-------- Data listing

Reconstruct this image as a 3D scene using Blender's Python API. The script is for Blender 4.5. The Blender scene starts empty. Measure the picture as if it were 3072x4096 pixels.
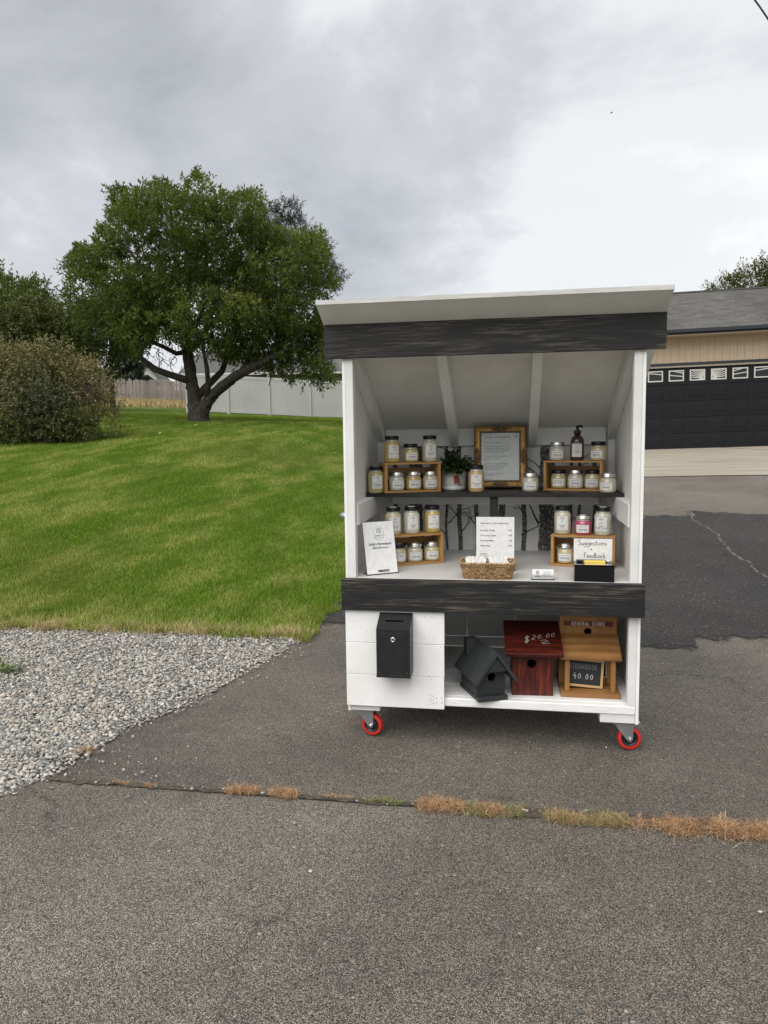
import bpy, math, random
import numpy as np
from mathutils import Vector, Matrix

random.seed(7)
RNG = np.random.default_rng(7)
scene = bpy.context.scene
COL = scene.collection
R = math.radians

# ------------------------------------------------------------------ camera
CAM = Vector((0.0864, -3.0813, 1.3242))
cam_data = bpy.data.cameras.new("camera")
cam = bpy.data.objects.new("camera", cam_data)
COL.objects.link(cam)
_yaw, _pitch, _roll = 0.169067, -0.102522, -0.013012
_f = Vector((-math.sin(_yaw) * math.cos(_pitch), math.cos(_yaw) * math.cos(_pitch), math.sin(_pitch)))
_r0 = Vector((math.cos(_yaw), math.sin(_yaw), 0))
_u0 = _r0.cross(_f)
_r = math.cos(_roll) * _r0 + math.sin(_roll) * _u0
_u = -math.sin(_roll) * _r0 + math.cos(_roll) * _u0
M = Matrix((( _r.x, _u.x, -_f.x, CAM.x), (_r.y, _u.y, -_f.y, CAM.y), (_r.z, _u.z, -_f.z, CAM.z), (0, 0, 0, 1)))
cam.matrix_world = M
cam_data.sensor_fit = 'AUTO'
cam_data.sensor_width = 36.0
cam_data.lens = 26.114
cam_data.clip_start = 0.05
cam_data.clip_end = 3000
scene.camera = cam

# ------------------------------------------------------------------ light
SUN_EL, SUN_AZ = R(52), R(200)           # azimuth clockwise from +Y: behind the camera, a little to the left
SKY_K = 0.64
SKY_OFF = ((14.798, 18.826, 0), (0.580, 9.692, 0))
world = bpy.data.worlds.new("World")
scene.world = world
world.use_nodes = True
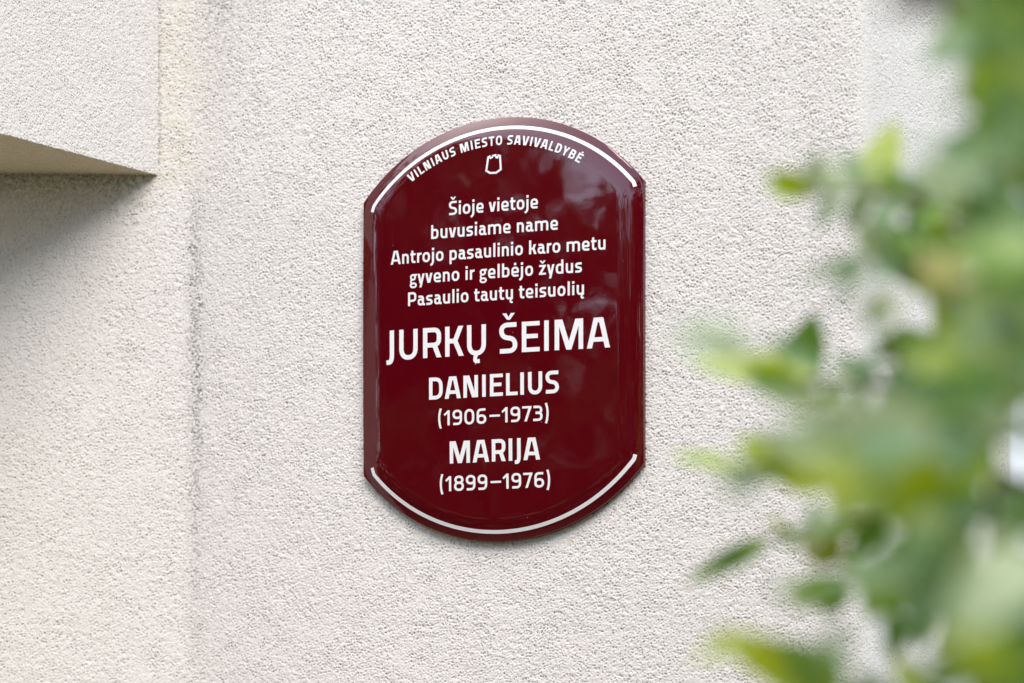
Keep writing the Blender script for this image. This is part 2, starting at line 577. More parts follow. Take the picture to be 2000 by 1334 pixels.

----------------

The request —
Return the listing above unchanged, apart from dropping its pictures.

Solution for this task —
Reconstruct this image as a 3D scene using Blender's Python API. The script is for Blender 4.5. The Blender scene starts empty. Measure the picture as if it were 3072x4096 pixels.
import bpy, math, random
import numpy as np
from mathutils import Vector, Matrix

random.seed(7)
RNG = np.random.default_rng(7)
scene = bpy.context.scene
COL = scene.collection
R = math.radians

# ------------------------------------------------------------------ camera
CAM = Vector((0.0864, -3.0813, 1.3242))
cam_data = bpy.data.cameras.new("camera")
cam = bpy.data.objects.new("camera", cam_data)
COL.objects.link(cam)
_yaw, _pitch, _roll = 0.169067, -0.102522, -0.013012
_f = Vector((-math.sin(_yaw) * math.cos(_pitch), math.cos(_yaw) * math.cos(_pitch), math.sin(_pitch)))
_r0 = Vector((math.cos(_yaw), math.sin(_yaw), 0))
_u0 = _r0.cross(_f)
_r = math.cos(_roll) * _r0 + math.sin(_roll) * _u0
_u = -math.sin(_roll) * _r0 + math.cos(_roll) * _u0
M = Matrix((( _r.x, _u.x, -_f.x, CAM.x), (_r.y, _u.y, -_f.y, CAM.y), (_r.z, _u.z, -_f.z, CAM.z), (0, 0, 0, 1)))
cam.matrix_world = M
cam_data.sensor_fit = 'AUTO'
cam_data.sensor_width = 36.0
cam_data.lens = 26.114
cam_data.clip_start = 0.05
cam_data.clip_end = 3000
scene.camera = cam

# ------------------------------------------------------------------ light
SUN_EL, SUN_AZ = R(52), R(200)           # azimuth clockwise from +Y: behind the camera, a little to the left
SKY_K = 0.64
SKY_OFF = ((14.798, 18.826, 0), (0.580, 9.692, 0))
world = bpy.data.worlds.new("World")
scene.world = world
world.use_nodes = True
Keep writing the Blender script for this image. This is part 2, starting at line 577. More parts follow. Take the picture to be 2000 by 1334 pixels.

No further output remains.